##### Source data
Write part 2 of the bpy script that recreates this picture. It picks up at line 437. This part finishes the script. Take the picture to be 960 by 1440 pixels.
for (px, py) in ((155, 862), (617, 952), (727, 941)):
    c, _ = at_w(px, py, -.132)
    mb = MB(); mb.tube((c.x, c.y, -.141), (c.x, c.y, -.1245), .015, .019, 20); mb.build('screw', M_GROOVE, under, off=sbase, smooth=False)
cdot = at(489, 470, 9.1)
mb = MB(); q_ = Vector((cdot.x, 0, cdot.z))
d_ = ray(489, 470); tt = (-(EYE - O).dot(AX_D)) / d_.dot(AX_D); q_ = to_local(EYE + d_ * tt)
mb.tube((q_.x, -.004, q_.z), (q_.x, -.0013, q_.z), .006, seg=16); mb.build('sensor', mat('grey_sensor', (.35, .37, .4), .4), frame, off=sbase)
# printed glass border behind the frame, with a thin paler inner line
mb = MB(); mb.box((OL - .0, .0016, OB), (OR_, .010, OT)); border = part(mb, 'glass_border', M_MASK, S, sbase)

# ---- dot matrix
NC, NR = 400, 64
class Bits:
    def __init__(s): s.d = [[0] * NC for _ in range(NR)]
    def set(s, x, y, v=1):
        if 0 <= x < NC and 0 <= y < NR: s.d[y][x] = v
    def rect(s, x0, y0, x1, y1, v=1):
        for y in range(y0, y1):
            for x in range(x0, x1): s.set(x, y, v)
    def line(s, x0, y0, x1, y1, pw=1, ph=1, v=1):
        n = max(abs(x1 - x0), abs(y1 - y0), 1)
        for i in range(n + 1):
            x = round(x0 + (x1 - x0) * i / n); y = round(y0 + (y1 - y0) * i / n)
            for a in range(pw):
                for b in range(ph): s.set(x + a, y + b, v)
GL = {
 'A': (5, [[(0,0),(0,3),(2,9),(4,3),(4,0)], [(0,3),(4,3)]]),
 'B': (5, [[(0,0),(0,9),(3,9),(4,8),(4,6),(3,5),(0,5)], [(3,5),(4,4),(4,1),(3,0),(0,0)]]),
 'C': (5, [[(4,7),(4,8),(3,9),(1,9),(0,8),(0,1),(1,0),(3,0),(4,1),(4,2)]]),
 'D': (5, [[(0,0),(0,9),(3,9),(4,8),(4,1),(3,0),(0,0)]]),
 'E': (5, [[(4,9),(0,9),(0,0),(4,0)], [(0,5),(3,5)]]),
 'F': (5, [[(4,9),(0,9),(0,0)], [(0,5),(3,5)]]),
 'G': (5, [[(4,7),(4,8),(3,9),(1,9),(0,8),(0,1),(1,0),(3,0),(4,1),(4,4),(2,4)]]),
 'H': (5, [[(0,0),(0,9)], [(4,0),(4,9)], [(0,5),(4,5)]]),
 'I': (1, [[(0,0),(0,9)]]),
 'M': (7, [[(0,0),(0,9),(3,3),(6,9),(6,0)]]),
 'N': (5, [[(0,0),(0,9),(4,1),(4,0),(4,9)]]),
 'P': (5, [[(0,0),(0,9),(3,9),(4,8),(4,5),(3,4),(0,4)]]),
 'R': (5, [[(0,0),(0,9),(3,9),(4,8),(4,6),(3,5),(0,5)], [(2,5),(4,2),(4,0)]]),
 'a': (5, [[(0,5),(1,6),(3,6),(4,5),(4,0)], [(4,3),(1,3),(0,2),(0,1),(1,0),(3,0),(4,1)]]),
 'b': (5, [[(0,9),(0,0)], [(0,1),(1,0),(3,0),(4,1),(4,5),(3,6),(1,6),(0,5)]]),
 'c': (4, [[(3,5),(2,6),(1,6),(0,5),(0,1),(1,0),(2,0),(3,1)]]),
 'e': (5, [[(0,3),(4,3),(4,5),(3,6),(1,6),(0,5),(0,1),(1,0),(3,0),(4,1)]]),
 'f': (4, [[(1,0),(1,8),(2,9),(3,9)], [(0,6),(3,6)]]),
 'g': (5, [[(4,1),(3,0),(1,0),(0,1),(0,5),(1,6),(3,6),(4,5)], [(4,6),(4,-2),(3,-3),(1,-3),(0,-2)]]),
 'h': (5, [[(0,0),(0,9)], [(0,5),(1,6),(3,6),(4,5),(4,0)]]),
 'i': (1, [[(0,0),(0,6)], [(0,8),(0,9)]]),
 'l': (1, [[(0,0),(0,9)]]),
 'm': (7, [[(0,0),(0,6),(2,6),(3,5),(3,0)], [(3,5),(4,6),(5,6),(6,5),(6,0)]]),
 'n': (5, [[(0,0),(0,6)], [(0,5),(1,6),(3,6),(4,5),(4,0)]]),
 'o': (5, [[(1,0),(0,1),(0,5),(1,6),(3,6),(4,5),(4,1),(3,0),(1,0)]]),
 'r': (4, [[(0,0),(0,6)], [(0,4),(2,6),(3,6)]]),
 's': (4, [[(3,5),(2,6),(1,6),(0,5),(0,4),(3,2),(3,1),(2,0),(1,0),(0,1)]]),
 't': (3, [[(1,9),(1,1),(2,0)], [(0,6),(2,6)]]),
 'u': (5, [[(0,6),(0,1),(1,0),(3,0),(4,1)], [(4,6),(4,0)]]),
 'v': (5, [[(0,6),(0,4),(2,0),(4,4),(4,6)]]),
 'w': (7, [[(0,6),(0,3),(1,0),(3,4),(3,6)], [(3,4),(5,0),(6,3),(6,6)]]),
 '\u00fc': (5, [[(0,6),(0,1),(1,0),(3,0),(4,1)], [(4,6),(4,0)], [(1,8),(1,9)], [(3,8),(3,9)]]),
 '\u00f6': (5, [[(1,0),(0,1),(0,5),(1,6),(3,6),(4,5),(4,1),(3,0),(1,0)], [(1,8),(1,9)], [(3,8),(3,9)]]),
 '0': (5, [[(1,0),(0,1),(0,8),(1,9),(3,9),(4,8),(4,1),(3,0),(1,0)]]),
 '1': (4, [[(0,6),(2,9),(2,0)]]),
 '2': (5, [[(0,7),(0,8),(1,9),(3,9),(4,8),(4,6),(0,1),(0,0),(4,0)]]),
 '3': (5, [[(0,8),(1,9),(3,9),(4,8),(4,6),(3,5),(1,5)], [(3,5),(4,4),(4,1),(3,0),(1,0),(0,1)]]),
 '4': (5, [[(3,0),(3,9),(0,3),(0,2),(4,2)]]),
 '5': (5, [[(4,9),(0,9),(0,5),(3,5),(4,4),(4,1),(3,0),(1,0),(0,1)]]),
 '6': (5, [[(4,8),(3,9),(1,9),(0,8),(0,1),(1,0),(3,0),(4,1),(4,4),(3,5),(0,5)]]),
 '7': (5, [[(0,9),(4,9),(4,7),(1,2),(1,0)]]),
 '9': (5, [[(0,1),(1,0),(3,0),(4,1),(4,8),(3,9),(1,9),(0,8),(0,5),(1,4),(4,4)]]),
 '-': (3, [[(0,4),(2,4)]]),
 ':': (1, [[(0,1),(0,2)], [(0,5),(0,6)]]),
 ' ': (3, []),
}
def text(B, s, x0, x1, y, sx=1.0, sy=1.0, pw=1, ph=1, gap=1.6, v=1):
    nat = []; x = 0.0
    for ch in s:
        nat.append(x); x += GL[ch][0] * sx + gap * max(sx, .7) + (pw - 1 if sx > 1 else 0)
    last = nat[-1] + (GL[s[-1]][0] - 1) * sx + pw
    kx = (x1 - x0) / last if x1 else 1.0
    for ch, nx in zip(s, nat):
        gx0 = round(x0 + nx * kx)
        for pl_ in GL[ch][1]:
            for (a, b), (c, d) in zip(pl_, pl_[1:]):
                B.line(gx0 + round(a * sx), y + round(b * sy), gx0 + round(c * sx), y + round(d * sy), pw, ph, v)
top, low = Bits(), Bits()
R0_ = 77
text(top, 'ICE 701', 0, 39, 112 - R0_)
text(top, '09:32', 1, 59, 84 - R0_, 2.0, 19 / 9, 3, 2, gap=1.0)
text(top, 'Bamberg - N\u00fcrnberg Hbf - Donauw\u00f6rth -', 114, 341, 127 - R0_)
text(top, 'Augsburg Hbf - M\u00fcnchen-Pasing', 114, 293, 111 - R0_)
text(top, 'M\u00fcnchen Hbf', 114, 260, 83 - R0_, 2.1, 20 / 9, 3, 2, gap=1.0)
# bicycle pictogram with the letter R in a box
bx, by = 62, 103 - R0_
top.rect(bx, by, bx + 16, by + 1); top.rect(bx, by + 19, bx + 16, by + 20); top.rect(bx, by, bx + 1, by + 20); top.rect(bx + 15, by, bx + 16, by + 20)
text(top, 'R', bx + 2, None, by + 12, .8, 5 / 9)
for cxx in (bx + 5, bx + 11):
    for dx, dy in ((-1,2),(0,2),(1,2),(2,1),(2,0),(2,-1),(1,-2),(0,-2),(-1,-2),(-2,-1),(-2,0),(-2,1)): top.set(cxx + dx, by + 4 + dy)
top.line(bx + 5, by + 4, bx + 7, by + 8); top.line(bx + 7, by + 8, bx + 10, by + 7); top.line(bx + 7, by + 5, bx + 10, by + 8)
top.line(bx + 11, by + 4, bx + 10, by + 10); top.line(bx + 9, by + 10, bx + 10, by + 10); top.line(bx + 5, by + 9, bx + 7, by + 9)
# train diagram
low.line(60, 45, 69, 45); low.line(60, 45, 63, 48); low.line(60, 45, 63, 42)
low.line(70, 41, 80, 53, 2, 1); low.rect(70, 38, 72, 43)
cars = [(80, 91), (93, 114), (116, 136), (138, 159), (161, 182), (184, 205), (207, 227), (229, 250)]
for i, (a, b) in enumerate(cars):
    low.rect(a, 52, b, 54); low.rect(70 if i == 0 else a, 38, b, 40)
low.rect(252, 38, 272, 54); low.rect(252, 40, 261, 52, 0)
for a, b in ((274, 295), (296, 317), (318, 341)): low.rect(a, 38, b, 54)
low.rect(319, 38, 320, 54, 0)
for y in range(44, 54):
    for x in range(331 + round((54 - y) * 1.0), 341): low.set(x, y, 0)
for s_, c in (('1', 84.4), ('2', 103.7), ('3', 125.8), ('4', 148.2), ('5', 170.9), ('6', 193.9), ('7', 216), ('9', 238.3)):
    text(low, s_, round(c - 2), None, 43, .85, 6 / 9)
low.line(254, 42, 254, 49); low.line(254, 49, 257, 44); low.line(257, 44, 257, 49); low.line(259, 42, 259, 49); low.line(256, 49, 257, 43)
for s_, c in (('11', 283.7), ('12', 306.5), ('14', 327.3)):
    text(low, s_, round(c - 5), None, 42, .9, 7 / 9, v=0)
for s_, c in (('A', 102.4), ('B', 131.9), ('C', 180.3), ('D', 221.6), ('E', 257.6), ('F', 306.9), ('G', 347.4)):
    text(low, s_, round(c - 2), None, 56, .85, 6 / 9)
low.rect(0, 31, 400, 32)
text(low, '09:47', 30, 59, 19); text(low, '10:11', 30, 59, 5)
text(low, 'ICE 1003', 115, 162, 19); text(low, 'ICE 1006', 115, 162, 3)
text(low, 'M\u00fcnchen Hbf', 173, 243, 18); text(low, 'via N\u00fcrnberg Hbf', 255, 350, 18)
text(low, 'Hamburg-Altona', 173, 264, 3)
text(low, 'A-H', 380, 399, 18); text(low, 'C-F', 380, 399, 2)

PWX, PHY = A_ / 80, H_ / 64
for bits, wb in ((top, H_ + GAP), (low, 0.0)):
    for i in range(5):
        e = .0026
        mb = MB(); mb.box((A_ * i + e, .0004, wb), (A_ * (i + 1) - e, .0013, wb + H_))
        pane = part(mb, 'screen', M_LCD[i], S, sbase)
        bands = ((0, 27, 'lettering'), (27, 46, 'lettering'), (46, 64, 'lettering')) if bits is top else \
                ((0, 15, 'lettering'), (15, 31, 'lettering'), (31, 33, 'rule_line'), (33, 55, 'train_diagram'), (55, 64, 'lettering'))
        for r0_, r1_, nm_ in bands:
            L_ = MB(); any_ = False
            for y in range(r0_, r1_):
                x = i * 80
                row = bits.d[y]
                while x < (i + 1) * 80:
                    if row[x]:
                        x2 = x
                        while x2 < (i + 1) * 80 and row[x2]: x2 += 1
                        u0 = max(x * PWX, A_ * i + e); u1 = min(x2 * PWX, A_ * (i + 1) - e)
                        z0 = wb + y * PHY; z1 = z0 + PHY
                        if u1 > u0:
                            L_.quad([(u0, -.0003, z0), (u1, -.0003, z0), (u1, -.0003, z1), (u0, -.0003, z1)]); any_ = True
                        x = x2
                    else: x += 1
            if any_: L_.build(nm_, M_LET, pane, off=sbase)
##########
» **What is required**:
Word for word, quote the lines of the material from the first line through the line with "mb = MB(); mb.box((OL", both ends included.

» **Result of this task**:
Write part 2 of the bpy script that recreates this picture. It picks up at line 437. This part finishes the script. Take the picture to be 960 by 1440 pixels.
for (px, py) in ((155, 862), (617, 952), (727, 941)):
    c, _ = at_w(px, py, -.132)
    mb = MB(); mb.tube((c.x, c.y, -.141), (c.x, c.y, -.1245), .015, .019, 20); mb.build('screw', M_GROOVE, under, off=sbase, smooth=False)
cdot = at(489, 470, 9.1)
mb = MB(); q_ = Vector((cdot.x, 0, cdot.z))
d_ = ray(489, 470); tt = (-(EYE - O).dot(AX_D)) / d_.dot(AX_D); q_ = to_local(EYE + d_ * tt)
mb.tube((q_.x, -.004, q_.z), (q_.x, -.0013, q_.z), .006, seg=16); mb.build('sensor', mat('grey_sensor', (.35, .37, .4), .4), frame, off=sbase)
# printed glass border behind the frame, with a thin paler inner line
mb = MB(); mb.box((OL - .0, .0016, OB), (OR_, .010, OT)); border = part(mb, 'glass_border', M_MASK, S, sbase)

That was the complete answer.